If you like reading you can get free e-books at Project Gutenberg. These are books with expired copyrights so they are free to download and print. Since their copyright are all expired most of these books are old classics. Having books to read can be a great way to pass the time while traveling between places. Load the e-books in your latop, smartphone, or just print it out and toss it when you're done.

Thursday, June 25, 2009

Singapore Day 4: Just wandering around now

Having finished off the temples fairly quickly I decided just to spend the day wandering about. I came across the Chinatown Heritage Center and decided to check it out. No photos were allowed so no pictures. I met a girl from the Philippines who had gotten a free ticket or something. I don't understand why but she was afraid to go in by herself and asked me to go with her. It turns out she was a java programmer and so I talked a little bit about her job, just out of curiosity. It's not so clear to me anymore but I think whatever she was working on used J2EE... yikes. Why anyone would still want to use that overly complicated architecture and technology is beyond me when there are other lightweight ways to do the same thing... but I'm getting off topic here.
The Chinatown Heritage Center was ok if you've got nothing to do. It told the story of the Chinese immigrants that came to Singapore and what their living conditions were like. I'll let you guess.... yep, not so good. I think I probably had the most fun checking out their replica toilets from the old days. It was about the size of a portapotty but made of..... concrete or stone... something heavy. Anyway you stood on a platform about 2-3 feet above the ground and there was a hole under you. I don't think you're supposed to touch it, but since nobody was around I jumped up on it and squatted just for fun. No photos for you... too bad! Maybe I didn't really do it then!

A random sign I saw while walking around... I did not get any since I already had crocodile in Cambodia.

After this it was off the Esplanade again. There was some fair going on, maybe a motorcycle trade show or something so I got to snap a few pictures of import models. There wasn't much to do there, and I think I ended up eating Popeyes of all places because it was right there and I was lazy, hungry, and tired.

The Ferris Wheel at the Esplanade. It's quite expensive and I think it takes 30 minutes to go around once.
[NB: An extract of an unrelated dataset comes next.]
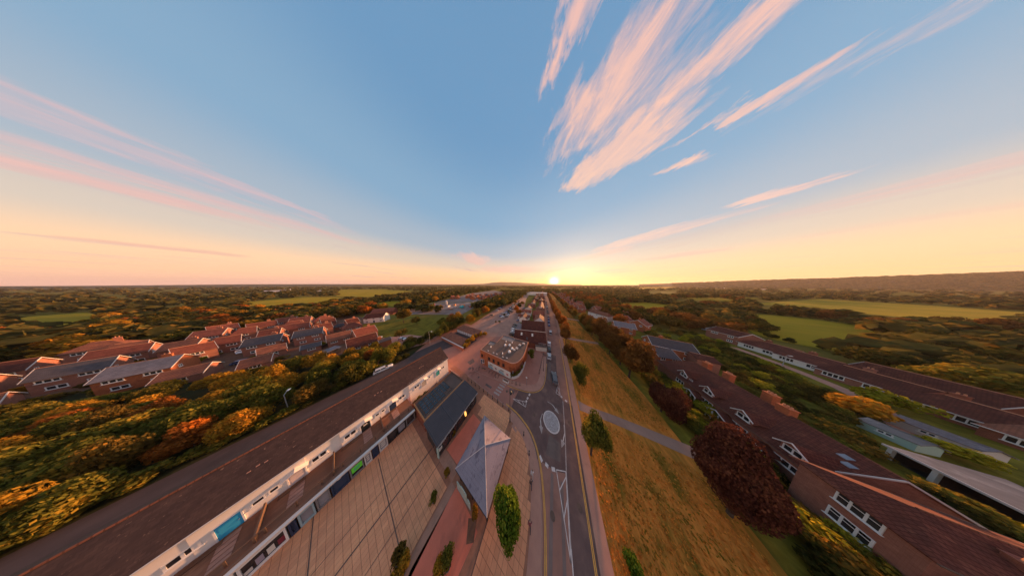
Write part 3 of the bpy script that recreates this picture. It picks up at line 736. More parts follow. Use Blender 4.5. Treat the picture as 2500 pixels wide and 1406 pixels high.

Some fair was going on, I got there just as it was ending.

Import models.
Import Models

Tired I returned back to the hostel only to find the most interesting thing I saw in Singapore. A bunch of Chinese people line dancing in front the of the Chinatown Complex in Chinatown. Yes, Line Dancing... to country music. They were really into it, and I guess they do it once a month. Quite a spectacle. Enjoy the footage.